NRI Guide: How Your Income Will Be Taxed In India From FY 2020-21

The recent changes in Finance Act, 2020 and Finance Act, 2021 were approved by the President of India on 28 March 2021. Significant changes have been made to determine the residential status of non-resident Indians (NRIs) for the FY2020-2021. When it’s about NRIs and the government of India, the first thing that comes to the head is that it must be something related to the taxes and related rules. 

Until FY2020-21, an individual was considered as a Resident but Not Ordinary Resident (RNOR) if he has been a non-resident Indian in 9 out of 10 previous financial years preceding that year or, has during the 7 previous years preceding that year been in India for 729 days or less. 

As per the amended laws, the above conditions have been retained. Now an individual whose taxable income exceeds Rs 15 lakh and resides in India for 120 days or less than 182 days is still treated as RNOR. Such individuals’ foreign income (from a job or business) shall not be taxable in India. 

An Indian resident shall be deemed to be a resident in India in any previous financial year if he is not ‘liable to tax’ in any other country because of his domicile or any other criteria. However, this rule is applicable only if his total taxable Indian income during the financial year exceeds Rs 15 lakh. 

There was no such guideline in the Income Tax Act till FY2019-20. This provision of determining residential status for a stateless person is not applicable for overseas citizens of India (OCI) cardholders or international citizens. 

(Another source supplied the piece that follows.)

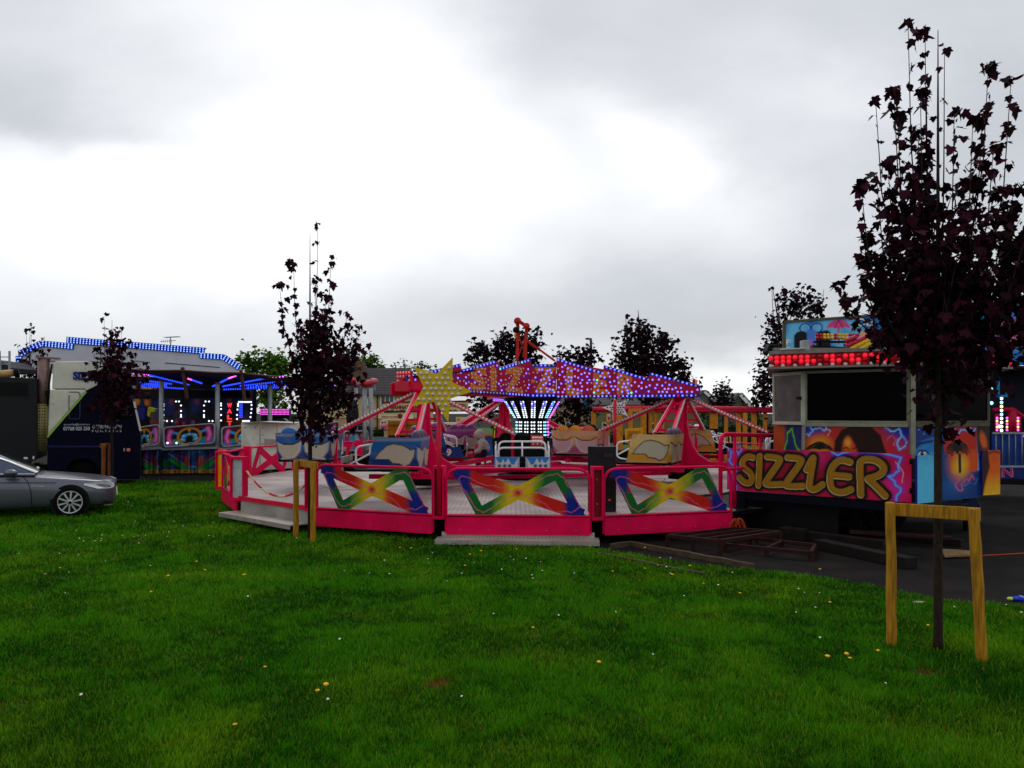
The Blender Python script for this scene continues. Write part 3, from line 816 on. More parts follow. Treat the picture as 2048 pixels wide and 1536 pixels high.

‘Liable to tax’ implies that an income tax liability on a person concerning a country under the law of that country for the time being in force and includes an individual who has subsequently been relaxed from such liability acknowledging the law of that country. 

Such a provision may confuse NRIs living in the Middle Eastern countries that do not impose income-related taxes on NRIs. As this is a relief to working NRIs in these countries, the Central Board of Direct Taxes (CBDT) clarified that this provision is an anti-abuse provision and does not apply to bonafide workers in foreign countries. It also said if an individual becomes a resident under Section 6 (1)(A) of the Income Tax, no tax will be levied on his foreign income unless it is earned from an Indian business or profession. 

In most cases, this would not directly impact individuals with the statuses of non-resident (NR) or RNOR on their taxable income in India. But their Indian income still remains taxable in India and not the foreign income.